• _Task details_
Leave out the pictures and retype only the lines from the opening line to the line that holds "scene.camera = cam", both ends included.

• _Information provided_
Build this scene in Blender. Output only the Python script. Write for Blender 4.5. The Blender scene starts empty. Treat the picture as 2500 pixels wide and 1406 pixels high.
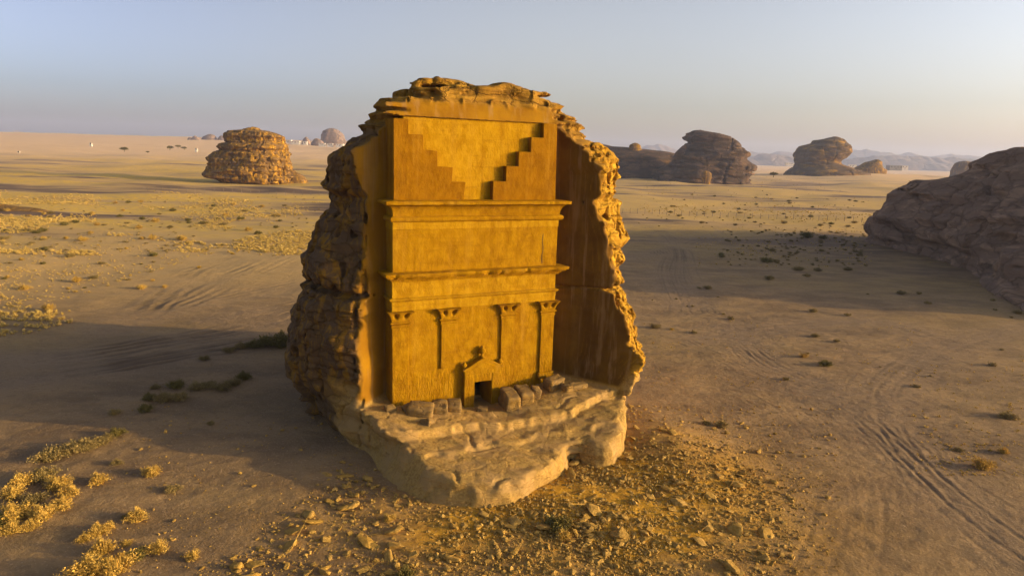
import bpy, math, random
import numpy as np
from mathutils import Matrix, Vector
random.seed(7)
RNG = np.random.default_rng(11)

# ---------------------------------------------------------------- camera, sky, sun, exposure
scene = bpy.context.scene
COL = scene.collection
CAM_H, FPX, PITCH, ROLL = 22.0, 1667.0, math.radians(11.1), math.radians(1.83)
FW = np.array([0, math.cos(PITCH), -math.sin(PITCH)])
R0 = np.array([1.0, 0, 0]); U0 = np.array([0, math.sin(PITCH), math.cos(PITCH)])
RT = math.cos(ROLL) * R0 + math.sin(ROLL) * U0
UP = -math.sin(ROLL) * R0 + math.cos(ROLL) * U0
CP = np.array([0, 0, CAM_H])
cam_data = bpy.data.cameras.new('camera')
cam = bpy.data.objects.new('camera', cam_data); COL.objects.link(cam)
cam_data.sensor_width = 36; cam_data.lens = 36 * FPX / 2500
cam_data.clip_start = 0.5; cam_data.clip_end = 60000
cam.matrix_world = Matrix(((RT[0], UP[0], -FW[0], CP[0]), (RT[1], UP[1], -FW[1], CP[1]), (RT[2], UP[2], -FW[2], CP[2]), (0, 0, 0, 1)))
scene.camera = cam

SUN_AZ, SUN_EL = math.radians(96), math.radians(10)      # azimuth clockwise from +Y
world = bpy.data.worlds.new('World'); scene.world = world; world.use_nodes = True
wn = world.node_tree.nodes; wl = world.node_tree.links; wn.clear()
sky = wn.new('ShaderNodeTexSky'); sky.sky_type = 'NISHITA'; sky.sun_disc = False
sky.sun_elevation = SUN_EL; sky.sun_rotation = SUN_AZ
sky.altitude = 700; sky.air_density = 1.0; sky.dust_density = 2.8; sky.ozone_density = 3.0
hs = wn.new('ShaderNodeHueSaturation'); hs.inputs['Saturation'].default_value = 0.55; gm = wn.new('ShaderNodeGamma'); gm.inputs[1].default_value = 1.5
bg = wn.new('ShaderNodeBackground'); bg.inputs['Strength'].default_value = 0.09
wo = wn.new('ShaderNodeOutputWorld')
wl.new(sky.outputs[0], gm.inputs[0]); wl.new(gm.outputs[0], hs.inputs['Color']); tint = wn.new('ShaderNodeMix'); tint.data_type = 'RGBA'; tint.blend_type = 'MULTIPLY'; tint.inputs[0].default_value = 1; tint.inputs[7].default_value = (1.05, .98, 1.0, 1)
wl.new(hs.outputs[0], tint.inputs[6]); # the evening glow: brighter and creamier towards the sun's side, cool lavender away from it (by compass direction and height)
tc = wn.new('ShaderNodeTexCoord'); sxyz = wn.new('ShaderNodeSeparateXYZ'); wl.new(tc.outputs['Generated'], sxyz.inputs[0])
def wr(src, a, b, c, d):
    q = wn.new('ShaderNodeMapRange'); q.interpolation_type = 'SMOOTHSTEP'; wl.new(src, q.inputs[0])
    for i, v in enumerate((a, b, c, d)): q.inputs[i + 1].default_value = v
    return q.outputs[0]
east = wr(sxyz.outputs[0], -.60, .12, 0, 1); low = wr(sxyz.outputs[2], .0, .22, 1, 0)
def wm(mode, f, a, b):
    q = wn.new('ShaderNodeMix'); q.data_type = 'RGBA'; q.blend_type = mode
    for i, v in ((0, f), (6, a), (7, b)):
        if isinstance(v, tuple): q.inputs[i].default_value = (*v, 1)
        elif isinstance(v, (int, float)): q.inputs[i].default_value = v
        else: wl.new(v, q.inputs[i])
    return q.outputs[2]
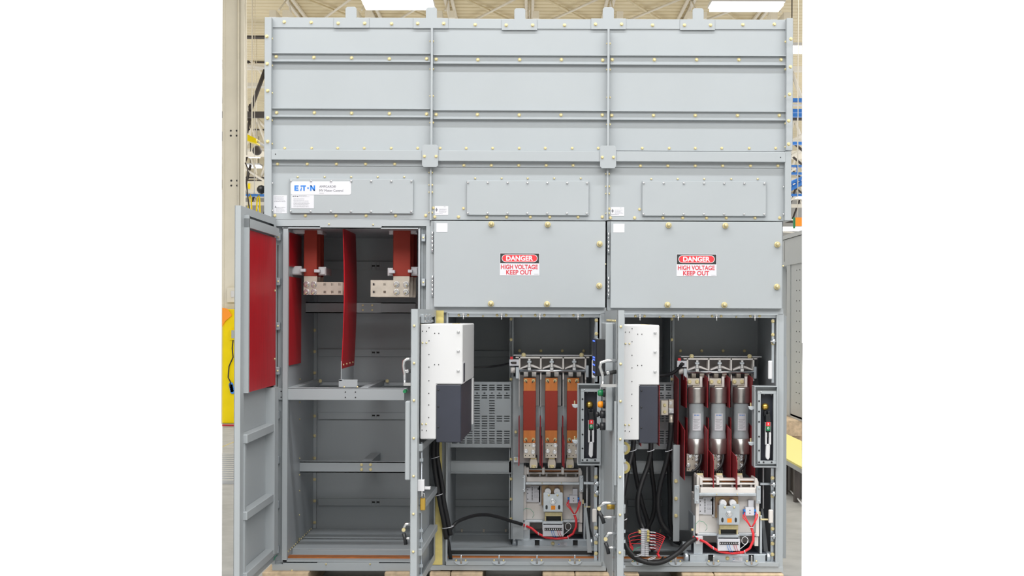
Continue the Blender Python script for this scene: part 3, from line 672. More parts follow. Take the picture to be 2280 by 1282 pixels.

• _Solution to this exercise_
Build this scene in Blender. Output only the Python script. Write for Blender 4.5. The Blender scene starts empty. Treat the picture as 2500 pixels wide and 1406 pixels high.
import bpy, math, random
import numpy as np
from mathutils import Matrix, Vector
random.seed(7)
RNG = np.random.default_rng(11)

# ---------------------------------------------------------------- camera, sky, sun, exposure
scene = bpy.context.scene
COL = scene.collection
CAM_H, FPX, PITCH, ROLL = 22.0, 1667.0, math.radians(11.1), math.radians(1.83)
FW = np.array([0, math.cos(PITCH), -math.sin(PITCH)])
R0 = np.array([1.0, 0, 0]); U0 = np.array([0, math.sin(PITCH), math.cos(PITCH)])
RT = math.cos(ROLL) * R0 + math.sin(ROLL) * U0
UP = -math.sin(ROLL) * R0 + math.cos(ROLL) * U0
CP = np.array([0, 0, CAM_H])
cam_data = bpy.data.cameras.new('camera')
cam = bpy.data.objects.new('camera', cam_data); COL.objects.link(cam)
cam_data.sensor_width = 36; cam_data.lens = 36 * FPX / 2500
cam_data.clip_start = 0.5; cam_data.clip_end = 60000
cam.matrix_world = Matrix(((RT[0], UP[0], -FW[0], CP[0]), (RT[1], UP[1], -FW[1], CP[1]), (RT[2], UP[2], -FW[2], CP[2]), (0, 0, 0, 1)))
scene.camera = cam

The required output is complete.